First-principles study of luminescence in Ce-doped inorganic scintillators

Luminescence in Ce-doped materials corresponds to a transition from an excited state where the lowest Ce 5$d$ level is filled [often called the (Ce${}^{3+}$)${}^{*}$ state] to the ground state where a single 4$f$ level is filled. We have performed theoretical calculations based on density functional theory to calculate the ground-state band structure of Ce-doped materials as well as the (Ce${}^{3+}$)${}^{*}$ excited state. The excited-state calculations used a constrained occupancy approach by setting the occupation of the Ce 4$f$ states to zero and allowing the first excited state above them to be filled. These calculations were performed on a set of Ce-doped materials that are known from experiment to be scintillators or nonscintillators to relate theoretically calculable parameters to measured scintillator performance. From these studies, we developed a set of criteria based on calculated parameters that are necessary characteristics for bright Ce-activated scintillators.

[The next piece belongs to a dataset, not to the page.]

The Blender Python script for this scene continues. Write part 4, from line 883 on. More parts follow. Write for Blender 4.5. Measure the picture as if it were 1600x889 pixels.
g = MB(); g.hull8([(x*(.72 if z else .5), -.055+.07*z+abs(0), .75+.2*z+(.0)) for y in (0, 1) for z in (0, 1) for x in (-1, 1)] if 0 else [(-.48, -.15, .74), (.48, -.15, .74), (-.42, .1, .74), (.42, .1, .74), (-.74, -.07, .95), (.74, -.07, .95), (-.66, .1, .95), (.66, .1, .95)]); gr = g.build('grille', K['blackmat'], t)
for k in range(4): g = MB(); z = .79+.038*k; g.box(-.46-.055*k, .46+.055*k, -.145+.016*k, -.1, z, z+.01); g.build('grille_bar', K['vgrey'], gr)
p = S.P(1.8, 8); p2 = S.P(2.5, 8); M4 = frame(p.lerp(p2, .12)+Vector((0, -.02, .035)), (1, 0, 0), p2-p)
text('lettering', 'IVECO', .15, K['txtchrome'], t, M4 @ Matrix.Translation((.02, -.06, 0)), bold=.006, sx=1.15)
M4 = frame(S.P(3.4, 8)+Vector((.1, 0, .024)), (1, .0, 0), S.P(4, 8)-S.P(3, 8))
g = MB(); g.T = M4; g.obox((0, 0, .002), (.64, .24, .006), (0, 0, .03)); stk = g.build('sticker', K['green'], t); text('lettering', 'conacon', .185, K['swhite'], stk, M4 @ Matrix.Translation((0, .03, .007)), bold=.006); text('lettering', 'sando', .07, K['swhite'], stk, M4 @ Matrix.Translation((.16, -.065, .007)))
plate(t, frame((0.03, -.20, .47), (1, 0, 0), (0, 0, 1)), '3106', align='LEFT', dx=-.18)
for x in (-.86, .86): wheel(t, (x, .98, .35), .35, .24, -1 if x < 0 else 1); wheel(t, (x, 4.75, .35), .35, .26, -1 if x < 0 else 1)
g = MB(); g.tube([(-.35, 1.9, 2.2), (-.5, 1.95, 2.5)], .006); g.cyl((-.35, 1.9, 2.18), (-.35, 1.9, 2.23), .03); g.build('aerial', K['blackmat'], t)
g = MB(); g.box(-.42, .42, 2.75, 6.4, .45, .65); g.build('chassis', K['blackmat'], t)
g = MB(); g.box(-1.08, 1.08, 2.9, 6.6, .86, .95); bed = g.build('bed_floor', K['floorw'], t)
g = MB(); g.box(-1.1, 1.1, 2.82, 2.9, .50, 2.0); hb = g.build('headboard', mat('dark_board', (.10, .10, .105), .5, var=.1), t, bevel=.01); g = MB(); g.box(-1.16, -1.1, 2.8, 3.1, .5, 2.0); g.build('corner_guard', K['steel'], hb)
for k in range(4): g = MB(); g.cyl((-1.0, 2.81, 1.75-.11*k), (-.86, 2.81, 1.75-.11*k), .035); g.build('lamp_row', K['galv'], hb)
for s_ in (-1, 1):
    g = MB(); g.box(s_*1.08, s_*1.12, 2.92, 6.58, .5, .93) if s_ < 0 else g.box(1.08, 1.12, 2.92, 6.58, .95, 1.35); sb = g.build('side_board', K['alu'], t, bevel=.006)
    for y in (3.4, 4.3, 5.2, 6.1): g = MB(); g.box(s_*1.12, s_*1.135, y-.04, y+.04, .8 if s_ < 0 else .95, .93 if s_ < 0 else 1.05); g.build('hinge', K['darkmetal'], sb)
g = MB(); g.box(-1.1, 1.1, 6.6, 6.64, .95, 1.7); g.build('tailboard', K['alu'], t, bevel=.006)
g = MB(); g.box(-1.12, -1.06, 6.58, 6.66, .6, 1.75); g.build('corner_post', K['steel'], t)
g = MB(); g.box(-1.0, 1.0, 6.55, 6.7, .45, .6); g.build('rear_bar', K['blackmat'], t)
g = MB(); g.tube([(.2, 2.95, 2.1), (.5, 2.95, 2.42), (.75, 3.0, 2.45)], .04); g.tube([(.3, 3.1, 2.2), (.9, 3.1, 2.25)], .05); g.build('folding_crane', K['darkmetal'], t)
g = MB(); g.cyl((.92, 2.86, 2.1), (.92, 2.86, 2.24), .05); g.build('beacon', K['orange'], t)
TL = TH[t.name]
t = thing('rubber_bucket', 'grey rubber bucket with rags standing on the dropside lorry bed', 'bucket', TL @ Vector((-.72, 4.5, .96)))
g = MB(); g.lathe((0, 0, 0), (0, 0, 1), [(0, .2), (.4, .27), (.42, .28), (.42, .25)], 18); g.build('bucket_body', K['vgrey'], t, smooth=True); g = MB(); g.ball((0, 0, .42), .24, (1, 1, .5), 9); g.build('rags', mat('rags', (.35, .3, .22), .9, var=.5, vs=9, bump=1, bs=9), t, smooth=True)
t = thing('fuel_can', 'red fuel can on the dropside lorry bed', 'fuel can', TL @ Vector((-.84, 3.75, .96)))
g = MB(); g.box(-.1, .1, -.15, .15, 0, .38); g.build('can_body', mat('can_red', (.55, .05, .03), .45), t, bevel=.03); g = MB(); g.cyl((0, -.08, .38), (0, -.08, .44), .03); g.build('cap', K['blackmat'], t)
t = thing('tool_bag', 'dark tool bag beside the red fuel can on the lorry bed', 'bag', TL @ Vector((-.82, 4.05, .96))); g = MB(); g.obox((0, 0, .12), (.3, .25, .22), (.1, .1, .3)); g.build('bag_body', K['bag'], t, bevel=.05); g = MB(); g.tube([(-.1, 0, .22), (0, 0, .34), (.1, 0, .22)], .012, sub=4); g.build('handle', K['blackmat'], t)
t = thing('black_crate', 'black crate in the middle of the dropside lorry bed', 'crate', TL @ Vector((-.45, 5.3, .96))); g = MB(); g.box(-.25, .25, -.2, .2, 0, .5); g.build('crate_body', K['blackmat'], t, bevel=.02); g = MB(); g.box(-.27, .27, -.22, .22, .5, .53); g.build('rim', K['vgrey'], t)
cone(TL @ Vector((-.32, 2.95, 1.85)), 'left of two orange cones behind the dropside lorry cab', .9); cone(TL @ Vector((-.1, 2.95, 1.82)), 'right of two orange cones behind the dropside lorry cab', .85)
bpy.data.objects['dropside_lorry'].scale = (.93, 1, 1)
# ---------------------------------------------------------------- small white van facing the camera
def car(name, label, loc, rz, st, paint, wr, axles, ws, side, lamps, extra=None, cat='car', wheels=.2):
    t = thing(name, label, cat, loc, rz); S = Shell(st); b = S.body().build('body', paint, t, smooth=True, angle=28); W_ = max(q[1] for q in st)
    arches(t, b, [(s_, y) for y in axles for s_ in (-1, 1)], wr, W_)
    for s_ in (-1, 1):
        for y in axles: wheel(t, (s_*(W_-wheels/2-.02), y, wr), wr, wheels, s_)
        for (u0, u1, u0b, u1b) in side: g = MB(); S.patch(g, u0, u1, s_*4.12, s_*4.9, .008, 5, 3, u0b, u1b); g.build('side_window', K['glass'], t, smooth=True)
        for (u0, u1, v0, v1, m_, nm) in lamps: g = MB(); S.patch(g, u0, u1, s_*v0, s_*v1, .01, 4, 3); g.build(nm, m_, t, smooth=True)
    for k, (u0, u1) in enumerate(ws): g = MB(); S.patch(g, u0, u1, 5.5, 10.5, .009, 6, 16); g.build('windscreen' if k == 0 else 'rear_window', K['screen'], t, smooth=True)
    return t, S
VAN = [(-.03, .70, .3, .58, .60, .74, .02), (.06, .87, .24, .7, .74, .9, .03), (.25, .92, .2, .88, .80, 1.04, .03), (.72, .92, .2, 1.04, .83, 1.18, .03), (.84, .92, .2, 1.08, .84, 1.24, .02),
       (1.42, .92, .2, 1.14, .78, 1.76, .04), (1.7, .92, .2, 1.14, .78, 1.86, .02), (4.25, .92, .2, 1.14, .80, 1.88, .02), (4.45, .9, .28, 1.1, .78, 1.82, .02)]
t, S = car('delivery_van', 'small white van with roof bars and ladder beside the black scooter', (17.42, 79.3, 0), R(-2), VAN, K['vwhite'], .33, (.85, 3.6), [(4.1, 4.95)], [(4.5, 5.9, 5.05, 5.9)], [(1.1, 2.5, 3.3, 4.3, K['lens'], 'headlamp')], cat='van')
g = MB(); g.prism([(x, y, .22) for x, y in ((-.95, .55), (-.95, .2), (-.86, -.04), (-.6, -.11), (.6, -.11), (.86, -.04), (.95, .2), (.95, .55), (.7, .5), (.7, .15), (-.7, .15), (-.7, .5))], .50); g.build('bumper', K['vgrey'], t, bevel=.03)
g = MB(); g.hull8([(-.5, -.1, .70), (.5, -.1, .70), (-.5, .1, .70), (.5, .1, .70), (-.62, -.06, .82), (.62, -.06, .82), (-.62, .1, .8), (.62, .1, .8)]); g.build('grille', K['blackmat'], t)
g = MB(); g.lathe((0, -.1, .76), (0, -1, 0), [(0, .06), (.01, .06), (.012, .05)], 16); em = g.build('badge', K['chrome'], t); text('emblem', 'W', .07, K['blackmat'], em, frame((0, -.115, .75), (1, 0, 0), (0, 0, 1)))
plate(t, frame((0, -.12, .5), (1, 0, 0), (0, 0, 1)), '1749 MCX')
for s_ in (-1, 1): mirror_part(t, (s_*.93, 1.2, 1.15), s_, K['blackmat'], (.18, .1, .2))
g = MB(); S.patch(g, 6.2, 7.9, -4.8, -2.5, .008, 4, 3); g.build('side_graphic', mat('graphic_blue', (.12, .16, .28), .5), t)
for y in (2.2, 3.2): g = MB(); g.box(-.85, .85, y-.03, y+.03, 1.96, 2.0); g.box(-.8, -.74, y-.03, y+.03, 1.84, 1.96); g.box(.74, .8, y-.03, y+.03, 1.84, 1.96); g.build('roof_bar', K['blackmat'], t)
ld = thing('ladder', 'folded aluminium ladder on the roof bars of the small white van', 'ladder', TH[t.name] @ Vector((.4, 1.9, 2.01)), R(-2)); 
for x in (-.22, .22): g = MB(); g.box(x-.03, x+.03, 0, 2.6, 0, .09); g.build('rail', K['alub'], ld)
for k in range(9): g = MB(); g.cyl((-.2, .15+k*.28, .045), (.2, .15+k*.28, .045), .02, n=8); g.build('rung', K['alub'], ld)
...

Applying these criteria to about 100 new materials, we developed a list of candidate materials for new bright Ce-activated scintillators. After synthesis in powder form, one of these new materials (Ba${}_{2}$YCl${}_{7}$:Ce) was found to be a bright scintillator. This approach, involving first-principles calculations of modest computing requirements, was designed as a systematic, high-throughput method to aid in the discovery of new bright scintillator materials by prioritization and down-selection on the large number of potential new materials.